Afghan farmers in the remote areas of the western Farah province face multiple and severe challenges to their livelihood. Frequent droughts and a lack of proper irrigation systems, along with the controlling presence of the Taliban, mean that opium poppy cultivation is often the most viable option for farmers to earn a basic income. Agriculturally, poppy cultivation is highly detrimental; it deprives the land of essential nutrients, rendering it less fertile, and in need of extra fertilizers when farmers cultivate land for the next harvest. The illicit crop can also have corrosive social consequences. These are ongoing problems for many agriculturally dependent regions in Afghanistan.
With the objective of eradicating poppy cultivation, and introducing farmers to higher value crops, UNDP and the Ministry of Agriculture, Irrigation and Livestock (MAIL) through the Community-Based Agriculture and Rural Development (CBARD) project has installed 72 commercial and 44 micro greenhouses for male and female farmers who were former poppy growers of the Posht-e-Rod district, Farah province. This means that more than three hectares of land in the district are now covered by sustainable greenhouses.
Local farmers in the Farah, Nangarhar and Badghis provinces do not have the technical training or the financial capacity to build their own greenhouses. In these provinces, poppy-cultivating villages are remote, and the majority are under the control of the Taliban. Despite these logistical obstacles and security challenges, CBARD continues its development work, and installs high quality greenhouses on 300 sqm and 400 sqm pieces of land. The CBARD project team use their local knowledge to engage local council members and community elders, enabling them to reach project beneficiaries and carry out successful interventions, also building community trust.

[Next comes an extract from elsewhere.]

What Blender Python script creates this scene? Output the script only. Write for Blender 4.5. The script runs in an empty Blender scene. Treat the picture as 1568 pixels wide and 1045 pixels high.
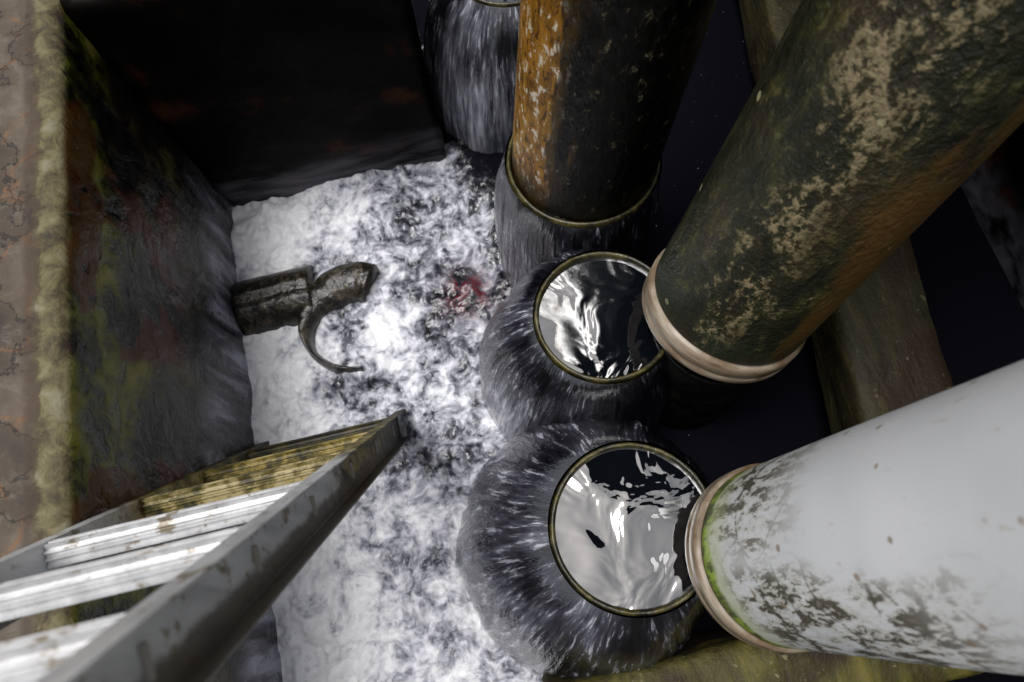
import bpy, bmesh, math, random
from mathutils import Vector, Matrix, noise
random.seed(4)
scene = bpy.context.scene
D = bpy.data

# ---------------------------------------------------------------- node helper
class NT:
    def __init__(s, name):
        s.mat = D.materials.new(name); s.mat.use_nodes = True
        s.t = s.mat.node_tree; s.n = s.t.nodes; s.l = s.t.links
        s.bsdf = s.n['Principled BSDF']
        s.tc = s.n.new('ShaderNodeTexCoord')
        s.obj = s.tc.outputs['Object']; s.uv = s.tc.outputs['UV']
    def put(s, inp, v):
        if isinstance(v, bpy.types.NodeSocket): s.l.new(v, inp)
        elif isinstance(v, (tuple, list)):
            inp.default_value = tuple(v) + (1,) if (len(v) == 3 and inp.type == 'RGBA') else tuple(v)
        else: inp.default_value = v
    def noise(s, scale, detail=5, rough=.55, dist=0, vec=None, col=False):
        n = s.n.new('ShaderNodeTexNoise')
        s.put(n.inputs['Vector'], vec or s.obj); s.put(n.inputs['Scale'], scale)
        n.inputs['Detail'].default_value = detail; n.inputs['Roughness'].default_value = rough
        n.inputs['Distortion'].default_value = dist
        return n.outputs['Color' if col else 'Fac']
    def voro(s, scale, feature='F1', vec=None, rnd=1, out='Distance'):
        n = s.n.new('ShaderNodeTexVoronoi'); n.feature = feature
        s.put(n.inputs['Vector'], vec or s.obj); s.put(n.inputs['Scale'], scale)
        n.inputs['Randomness'].default_value = rnd
        return n.outputs[out]
    def map(s, scale=(1,1,1), loc=(0,0,0), vec=None, rot=(0,0,0)):
        n = s.n.new('ShaderNodeMapping'); s.put(n.inputs['Vector'], vec or s.obj)
        n.inputs['Scale'].default_value = scale; n.inputs['Location'].default_value = loc
        n.inputs['Rotation'].default_value = rot
        return n.outputs[0]
    def warp(s, amt, scale, vec=None):
        c = s.noise(scale, 1, vec=vec, col=True)
        a = s.n.new('ShaderNodeVectorMath'); a.operation = 'SUBTRACT'
        s.l.new(c, a.inputs[0]); a.inputs[1].default_value = (.5,.5,.5)
        b = s.n.new('ShaderNodeVectorMath'); b.operation = 'SCALE'
        s.l.new(a.outputs[0], b.inputs[0]); b.inputs['Scale'].default_value = amt
        d = s.n.new('ShaderNodeVectorMath'); d.operation = 'ADD'
        s.l.new(b.outputs[0], d.inputs[0]); s.l.new(vec or s.obj, d.inputs[1])
        return d.outputs[0]
    def ss(s, v, lo, hi, a=0., b=1.):
        n = s.n.new('ShaderNodeMapRange'); n.interpolation_type = 'SMOOTHSTEP'
        s.put(n.inputs['Value'], v)
        if lo > hi: lo, hi, a, b = hi, lo, b, a
        n.inputs['From Min'].default_value = lo; n.inputs['From Max'].default_value = hi
        n.inputs['To Min'].default_value = a; n.inputs['To Max'].default_value = b
        return n.outputs[0]
    def m(s, op, a, b=0.):
        n = s.n.new('ShaderNodeMath'); n.operation = op
        s.put(n.inputs[0], a); s.put(n.inputs[1], b)
        return n.outputs[0]
    def mul(s, *a):
        r = a[0]
        for x in a[1:]: r = s.m('MULTIPLY', r, x)
        return r
    def mix(s, f, a, b):
        n = s.n.new('ShaderNodeMixRGB')
        s.put(n.inputs[0], f); s.put(n.inputs[1], a); s.put(n.inputs[2], b)
        return n.outputs[0]
    def ramp(s, f, stops):
        n = s.n.new('ShaderNodeValToRGB'); s.put(n.inputs[0], f)
        e = n.color_ramp.elements
        while len(e) < len(stops): e.new(.5)
        for i, (p, c) in enumerate(stops):
            e[i].position = p; e[i].color = tuple(c) + (1,)
        return n.outputs[0]
    def xyz(s, vec=None):
        n = s.n.new('ShaderNodeSeparateXYZ'); s.l.new(vec or s.obj, n.inputs[0])
        return n.outputs
    def attr(s, name):
        n = s.n.new('ShaderNodeAttribute'); n.attribute_name = name
        return n.outputs['Fac']
    def bump(s, h, strength=.5, dist=.01, prev=None):
        n = s.n.new('ShaderNodeBump'); s.put(n.inputs['Height'], h)
        s.put(n.inputs['Strength'], strength); n.inputs['Distance'].default_value = dist
        if prev: s.l.new(prev, n.inputs['Normal'])
        return n.outputs[0]
    def done(s, color, rough=.6, normal=None, spec=.5, metal=0., ior=1.5):
        b = s.bsdf.inputs
        s.put(b['Base Color'], color); s.put(b['Roughness'], rough)
        s.put(b['Metallic'], metal); s.put(b['Specular IOR Level'], spec)
        b['IOR'].default_value = ior
        if normal: s.put(b['Normal'], normal)
        return s.mat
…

Ihsamuddin, Mohammad Omar and Naqibullah are three farmers in the Qala Mula Aman and Barangtot villages in Posht-e-Rod district who have benefitted enormously from the CBARD project. CBARD built a commercial greenhouse for each farmer, which has enabled them to cultivate cucumbers and tomatoes, with two to three harvests every year. This means a year-on-year harvest of approximately 4,000-5,000 kilograms of produce. All from one single greenhouse.
These farmers would not have found the necessary finance and resource to build a 400 sqm greenhouse prior to CBARD’s intervention, but with the income from the CBARD greenhouses, and some support from friends and family, each of the three farmers has been able to build themselves an additional greenhouse.
“In the past, our earnings from poppy would be very limited and we could hardly cover our daily expenses. However, with the CBARD greenhouse, I earned enough profits so that with some help from my acquaintances, I have built an additional greenhouse which will increase my profits even further.” said Ihsamuddin.
All CBARD’s interventions strive to be sustainable in both design and construction. Commercial and micro-greenhouses are no exception, with the first stage of sustainability being reached when a farmer is able to procure seeds and other essentials, and cultivate the greenhouse season after season, reaping both an abundant harvest and financial benefits. Most of CBARD’s commercial and micro-greenhouses have reached this stage of sustainability but now, a second stage of sustainability has begun, when farmers are able to build additional greenhouses having earned enough profit from their CBARD built greenhouses.
This is a huge step towards increasing economic prosperity for Afghan farmers and long-term sustainability of CBARD’s interventions. As the new greenhouses are already reaping their first harvest, the farmers are anticipating an individual, additional income of 40 to 50 thousand Afghanis.
All three farmers have expressed their gratitude to the CBARD project, which has fostered a profitable personal business for each one of them, and also dramatically increased their incomes. They are now earning a much greater profit in comparison to that earned by poppy cultivation, and for far less arduous labor.
Since its inception in 2018 the Community Based Agriculture and Rural Development (CBARD) project has constructed more than 1,125 commercial (301 & 404 sqm) and micro (60 sqm) greenhouses for former opium poppy growers in 12 districts of the Farah, Badghis and Nangarhar provinces.
Along with this, the project has planted more than 1,121 hectares of fruit orchards for more than 4,100 beneficiaries in the aforementioned provinces. The orchards produce many diverse fruits such as apples, pomegranates, grapes, sweet oranges, lemons, peaches, plums, pears, walnuts and persimmons.
The project also constructs cool storages for fruits and raisin houses for grape farmers, as well as constructs and rebuilds irrigation and water management structures like irrigation canals, protection walls, water dividers, siphons, water intakes etc. These structures have prevented loss of vital agricultural land to floods and water wastage, and transformed hundreds of hectares of land in target districts which were left barren due to an absence of efficient water distribution systems, and insufficient water for irrigation.